Sir Peter Killigrew was the heir to Arwenack Manor, just along the shore from where the church now stands. The Killigrews had spent the Civil War on the losing side, and Pendennis Castle a mile away had been one of the last Royalist fortresses to surrender in 1646. When the king came back, the Killigrews wanted Falmouth, then a scatter of houses around the Carrick Roads anchorage, raised to a chartered town. Killigrew sent an emissary to London in 1660 asking for a royal grant. He offered land for a church, a parsonage and a churchyard if the king would sponsor the project. He laid the church's foundations on 29 August 1662, dedicated it to the king's martyred father, and waited. The flattery worked. Charles II and his brother the Duke of York contributed generously to the building, and Falmouth got its charter.

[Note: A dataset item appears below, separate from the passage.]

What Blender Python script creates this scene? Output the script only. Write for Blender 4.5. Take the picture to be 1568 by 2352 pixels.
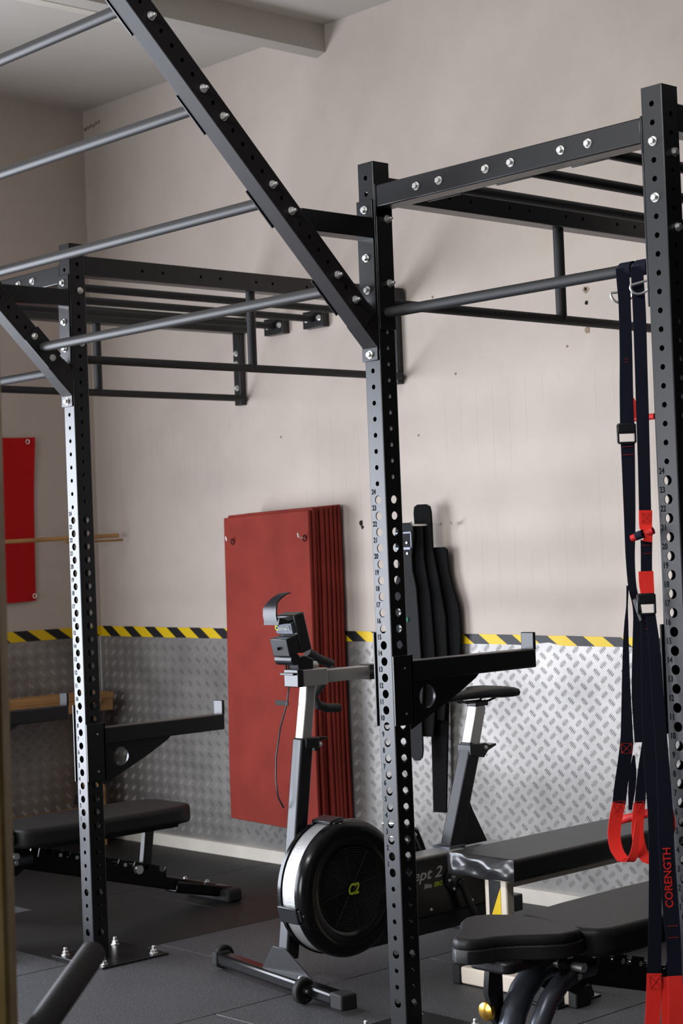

Consecration and First Sermon

John Bedford, then Rector of Gerrans on the Roseland Peninsula across the estuary, preached the first sermon at the new church on 21 February 1664. Eighteen months later, on 22 August 1665, it was consecrated. Bedford's son Francis was appointed the first rector by Seth Ward, Bishop of Exeter. The original building was a simple square, about 66 feet on each side, and Falmouth's earliest residents paid for its upkeep through a parish rate. Many of them resented it. The town in the late 17th century had a large Nonconformist population, mostly Quakers and Methodists, who saw no reason to fund an Anglican parish church. Later rectors, the records observe drily, were 'glad to make arrangements for its final extinction.'

More Alterations Than Any Other

One historian remarked that Falmouth Parish Church has probably undergone more alterations and additions than any other church in the United Kingdom. In 1684 the chancel was added at the east end. In 1686 a gallery went up at the west end. North aisle gallery in 1699, south aisle gallery in 1702. The first organ arrived that same year, built by John Russell of London for £200. In 1738 the tower was raised to take a 12-hundredweight bell. By 1813 the town had grown so much that the 1684 chancel was demolished and the whole church lengthened by a third. In 1896 the pitched roofs and the galleries were ripped out and the walls raised for three new barrel-vaulted ceilings with ornamental plasterwork. Electric lighting in 1907. New organ chamber in 1915. Baptistery in 1936. The historian Charles Henderson, surveying it all in 1925, described the building as 'interesting for its curious mixture of the Gothic and Classical styles' and remarked that a Wren steeple 'would have been far more suitable to the situation.'

The Organ Wars

The church's organ history reads like a small comedy of musical taste. The first instrument, installed in 1703, was not met with universal acclaim. A local lampoonist wrote of organist Ned Kendall's playing: 'Their bass and their treble, comparatively speaking, are like old pigs grunting and little pigs squeaking.' After 95 years of minimal maintenance, that organ was sold and replaced by a new one in 1798. That one lasted to 1881, when Hele and Co. of Plymouth built a three-manual replacement, which was tinkered with steadily for the next century: Posaune stops added in 1910, Vox Humana and Tubular Pneumatic action in 1914, the whole thing rebuilt in 1979 and again in 1993 by Lance Foy of Truro. The current instrument is the largest organ in Cornwall, having six more stops than the Father Willis at Truro Cathedral. It sits where the old galleries once stood, and on a quiet Sunday it can fill the church with a sound that would have astonished Sir Peter Killigrew.

The Politics of Names

Three centuries after the dedication, the name still carries a curious charge. To call Charles I a martyr is to take a position. He was executed by his own Parliament after losing a civil war he had largely started. To his enemies he was a tyrant who got what he deserved. To his supporters, and to the Church of England that still includes him in its calendar, he was a king who died defending the divine right of monarchy and the integrity of the Anglican church. The church on Church Street, Falmouth, picks a side. It picks the side of the Killigrews, of Pendennis Castle, of the Royalist Cornwall that gave shelter to the future Charles II before he fled into exile. The building itself, much altered, still stands at the centre of Falmouth, around the corner from the harbour where the Killigrews launched a town and a project that, somehow, never quite stopped being political.

From the Air

The church sits in the heart of central Falmouth at 50.153°N, 5.068°W, on Church Street a few hundred yards back from the harbour front. From the air at 2,000 feet AGL it appears as a long rectangular structure with a square west tower, set among the tight grid of streets between Arwenack Street and The Moor. Pendennis Castle is one nautical mile east on the headland; the National Maritime Museum Cornwall is half a mile southeast on the docks. Newquay Cornwall Airport (EGHQ) is 19 nm north-northeast; Land's End (EGHC) is 23 nm west. Carrick Roads, the harbour, is among the deepest natural anchorages in Europe and is unmistakable from cruising altitude as a great inland bay of dark water dotted with moored ships.